VOLQ futures offer an efficient way for market participants to express a view on forward volatility of the Nasdaq-100 Index. Let’s review one trade example showing how investors can use the VOLQ futures contract.

Example: Expressing a view on volatility

A portfolio manager believes that price action in Nasdaq-100 constituent companies has led to unusually high volatility assumptions being priced into index options. The portfolio manager considers an option trade to express her bearish stance on Nasdaq-100 Index volatility, but would like to forego directional index exposure, and the active management of delta, theta, and gamma risks.

Further, she is looking to establish this position with one trade, while maintaining flexibility to alter the trade’s time horizon. Assuming it’s the beginning of November, the portfolio manager sells 5 November VOLQ futures contracts at a price of 20.

With a contract multiplier of $100, the market value of this position is $10,000. Given a profit target of 18 for this position, the profit potential is $1,000.

This short position in VOLQ futures represents a bearish position on the forward volatility of the Nasdaq-100 over a 30-day window. In this case, that window is November 18 through December 18. November 18 is the expiration date of the futures contract, and December 18 is 30 days later.     

As the November VOLQ futures contract approaches expiration, the portfolio manager does not see the expected decrease in volatility as she anticipated. However, she still feels confident that volatility expectations should decrease in the coming days and weeks.

Rolling a VOLQ futures position

Instead of carrying her November futures position into expiration, she decides to roll the position to the December VOLQ contract for a slight loss. The portfolio manager rolls her short November volatility exposure to December with one convenient trade – selling the November/December calendar spread.
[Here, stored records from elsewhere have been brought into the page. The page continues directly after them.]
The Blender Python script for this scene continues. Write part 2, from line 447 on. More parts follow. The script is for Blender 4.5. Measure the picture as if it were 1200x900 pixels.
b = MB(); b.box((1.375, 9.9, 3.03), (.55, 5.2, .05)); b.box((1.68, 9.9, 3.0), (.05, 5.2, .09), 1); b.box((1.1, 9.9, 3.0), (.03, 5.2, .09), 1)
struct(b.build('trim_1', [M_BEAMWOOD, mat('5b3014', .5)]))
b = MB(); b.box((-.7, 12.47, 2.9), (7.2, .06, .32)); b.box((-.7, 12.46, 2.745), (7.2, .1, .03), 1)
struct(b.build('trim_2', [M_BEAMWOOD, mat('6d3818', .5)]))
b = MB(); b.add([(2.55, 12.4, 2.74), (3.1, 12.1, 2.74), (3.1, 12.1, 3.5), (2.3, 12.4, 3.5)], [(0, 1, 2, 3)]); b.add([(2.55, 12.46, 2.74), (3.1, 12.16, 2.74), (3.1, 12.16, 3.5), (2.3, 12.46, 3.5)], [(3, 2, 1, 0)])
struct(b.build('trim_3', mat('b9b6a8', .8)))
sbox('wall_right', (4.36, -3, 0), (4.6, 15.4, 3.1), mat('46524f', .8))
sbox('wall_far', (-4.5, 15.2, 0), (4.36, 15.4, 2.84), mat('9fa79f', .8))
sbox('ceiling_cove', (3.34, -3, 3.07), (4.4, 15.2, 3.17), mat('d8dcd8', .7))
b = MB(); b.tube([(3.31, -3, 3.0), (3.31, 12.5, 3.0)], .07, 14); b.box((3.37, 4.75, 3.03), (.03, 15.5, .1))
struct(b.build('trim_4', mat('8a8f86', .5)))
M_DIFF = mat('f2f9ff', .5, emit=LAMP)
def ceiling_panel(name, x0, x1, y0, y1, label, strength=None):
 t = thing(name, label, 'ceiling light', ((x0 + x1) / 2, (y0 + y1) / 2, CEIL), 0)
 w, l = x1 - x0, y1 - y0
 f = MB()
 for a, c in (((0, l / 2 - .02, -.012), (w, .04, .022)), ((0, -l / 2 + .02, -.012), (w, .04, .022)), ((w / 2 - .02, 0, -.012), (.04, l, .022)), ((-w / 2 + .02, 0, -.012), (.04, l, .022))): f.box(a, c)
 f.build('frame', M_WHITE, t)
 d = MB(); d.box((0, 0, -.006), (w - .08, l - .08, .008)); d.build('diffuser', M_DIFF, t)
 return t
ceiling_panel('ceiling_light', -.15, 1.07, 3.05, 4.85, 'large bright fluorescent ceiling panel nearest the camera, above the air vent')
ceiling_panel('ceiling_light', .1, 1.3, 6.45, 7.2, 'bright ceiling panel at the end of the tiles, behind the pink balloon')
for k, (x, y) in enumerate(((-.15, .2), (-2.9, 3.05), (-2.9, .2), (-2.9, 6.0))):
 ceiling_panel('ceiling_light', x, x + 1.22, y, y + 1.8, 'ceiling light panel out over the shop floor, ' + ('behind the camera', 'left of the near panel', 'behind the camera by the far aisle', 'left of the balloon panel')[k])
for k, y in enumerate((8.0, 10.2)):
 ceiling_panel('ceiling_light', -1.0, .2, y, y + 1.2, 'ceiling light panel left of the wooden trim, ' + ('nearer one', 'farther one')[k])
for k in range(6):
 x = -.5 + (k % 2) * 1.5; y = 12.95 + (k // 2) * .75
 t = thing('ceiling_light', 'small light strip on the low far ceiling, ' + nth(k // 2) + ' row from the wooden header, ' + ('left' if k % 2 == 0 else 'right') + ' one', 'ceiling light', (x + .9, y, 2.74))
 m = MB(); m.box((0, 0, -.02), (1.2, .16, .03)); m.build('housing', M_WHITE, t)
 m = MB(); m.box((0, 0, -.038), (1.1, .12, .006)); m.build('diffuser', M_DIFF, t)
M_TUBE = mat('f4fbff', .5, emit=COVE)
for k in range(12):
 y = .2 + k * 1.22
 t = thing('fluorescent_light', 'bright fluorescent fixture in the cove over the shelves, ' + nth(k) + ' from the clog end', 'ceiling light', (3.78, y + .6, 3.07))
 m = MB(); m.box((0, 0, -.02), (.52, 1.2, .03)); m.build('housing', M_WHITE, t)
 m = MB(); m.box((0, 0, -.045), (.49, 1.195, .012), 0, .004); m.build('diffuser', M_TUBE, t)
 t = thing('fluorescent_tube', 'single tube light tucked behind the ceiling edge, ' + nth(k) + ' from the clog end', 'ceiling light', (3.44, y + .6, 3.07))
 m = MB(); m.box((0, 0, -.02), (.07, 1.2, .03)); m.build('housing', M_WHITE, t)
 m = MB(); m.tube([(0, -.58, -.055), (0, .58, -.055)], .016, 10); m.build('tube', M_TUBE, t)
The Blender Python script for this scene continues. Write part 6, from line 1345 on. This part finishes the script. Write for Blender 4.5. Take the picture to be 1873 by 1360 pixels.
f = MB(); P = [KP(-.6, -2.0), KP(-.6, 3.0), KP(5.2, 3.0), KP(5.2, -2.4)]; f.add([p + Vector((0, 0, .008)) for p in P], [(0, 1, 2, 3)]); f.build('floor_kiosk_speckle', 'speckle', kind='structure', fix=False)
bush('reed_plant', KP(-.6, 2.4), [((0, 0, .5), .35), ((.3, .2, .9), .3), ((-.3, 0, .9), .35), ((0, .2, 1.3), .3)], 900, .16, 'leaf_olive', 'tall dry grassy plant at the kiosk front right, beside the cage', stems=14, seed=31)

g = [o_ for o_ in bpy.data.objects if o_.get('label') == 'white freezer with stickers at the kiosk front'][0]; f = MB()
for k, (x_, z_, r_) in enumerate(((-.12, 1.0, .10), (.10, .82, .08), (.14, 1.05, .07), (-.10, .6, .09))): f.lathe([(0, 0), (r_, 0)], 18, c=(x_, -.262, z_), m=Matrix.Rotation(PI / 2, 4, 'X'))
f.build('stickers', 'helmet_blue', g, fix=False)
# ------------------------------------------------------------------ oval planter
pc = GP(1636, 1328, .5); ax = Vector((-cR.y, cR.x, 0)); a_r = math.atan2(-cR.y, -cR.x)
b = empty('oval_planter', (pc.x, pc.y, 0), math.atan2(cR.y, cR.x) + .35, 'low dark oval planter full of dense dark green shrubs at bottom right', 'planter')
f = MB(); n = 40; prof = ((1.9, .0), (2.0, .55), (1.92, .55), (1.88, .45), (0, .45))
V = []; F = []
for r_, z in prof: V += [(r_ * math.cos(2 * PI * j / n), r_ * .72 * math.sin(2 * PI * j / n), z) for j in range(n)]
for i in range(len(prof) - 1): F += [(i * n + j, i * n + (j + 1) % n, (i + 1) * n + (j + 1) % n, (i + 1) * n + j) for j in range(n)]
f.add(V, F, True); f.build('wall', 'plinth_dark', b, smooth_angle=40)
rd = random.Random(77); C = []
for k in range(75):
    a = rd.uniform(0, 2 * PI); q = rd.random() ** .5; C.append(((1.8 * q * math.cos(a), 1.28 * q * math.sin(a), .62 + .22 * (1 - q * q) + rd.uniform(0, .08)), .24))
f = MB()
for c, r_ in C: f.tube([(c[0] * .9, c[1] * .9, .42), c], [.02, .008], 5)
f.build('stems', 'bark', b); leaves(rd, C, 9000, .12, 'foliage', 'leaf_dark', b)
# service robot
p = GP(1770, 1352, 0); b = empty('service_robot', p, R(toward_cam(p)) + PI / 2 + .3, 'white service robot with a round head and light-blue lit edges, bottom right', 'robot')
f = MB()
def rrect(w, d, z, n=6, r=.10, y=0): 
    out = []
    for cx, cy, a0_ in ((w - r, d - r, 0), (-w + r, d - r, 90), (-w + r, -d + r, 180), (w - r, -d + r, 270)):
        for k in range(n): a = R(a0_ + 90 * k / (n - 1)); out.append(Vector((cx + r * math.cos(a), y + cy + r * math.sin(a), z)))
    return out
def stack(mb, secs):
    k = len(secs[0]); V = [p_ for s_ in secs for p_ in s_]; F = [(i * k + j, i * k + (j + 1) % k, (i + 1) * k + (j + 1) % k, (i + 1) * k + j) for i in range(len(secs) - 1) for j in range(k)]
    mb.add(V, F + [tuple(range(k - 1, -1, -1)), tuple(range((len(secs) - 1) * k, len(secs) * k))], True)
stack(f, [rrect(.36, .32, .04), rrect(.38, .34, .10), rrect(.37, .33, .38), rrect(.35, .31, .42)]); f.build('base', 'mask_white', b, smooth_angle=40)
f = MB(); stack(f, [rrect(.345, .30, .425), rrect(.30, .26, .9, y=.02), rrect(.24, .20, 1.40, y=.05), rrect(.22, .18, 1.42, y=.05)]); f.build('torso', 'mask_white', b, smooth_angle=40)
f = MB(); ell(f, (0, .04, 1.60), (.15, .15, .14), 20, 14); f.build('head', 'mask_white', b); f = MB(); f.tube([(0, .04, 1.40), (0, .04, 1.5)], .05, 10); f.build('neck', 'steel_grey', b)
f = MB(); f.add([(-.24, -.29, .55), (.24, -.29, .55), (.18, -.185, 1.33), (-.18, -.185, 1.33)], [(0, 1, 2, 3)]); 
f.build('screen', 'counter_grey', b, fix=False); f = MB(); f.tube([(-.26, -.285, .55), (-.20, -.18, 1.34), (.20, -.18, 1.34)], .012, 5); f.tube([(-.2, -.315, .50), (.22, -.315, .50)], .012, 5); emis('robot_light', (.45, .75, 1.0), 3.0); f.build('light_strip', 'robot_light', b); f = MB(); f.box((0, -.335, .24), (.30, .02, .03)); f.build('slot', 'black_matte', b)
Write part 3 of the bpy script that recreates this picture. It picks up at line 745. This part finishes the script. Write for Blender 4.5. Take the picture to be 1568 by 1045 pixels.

She liquidated her November position and extended her exposure to December.

Our trader currently has a loss of half an index point in November, and she should have a similar profit and loss (P&L) statement after the roll.

As December expiration approaches, volatility is indeed moving lower, and the portfolio manager looks to close her short December position for a profit. The portfolio manager covers her short December VOLQ futures position at 19.50. Her forecast was eventually proved correct, and she was easily able to adjust her trade to allow her forecast to develop. 


VOLQ futures can offer an efficient instrument to express a view on or hedge exposure related to the forward volatility of the Nasdaq-100 Index.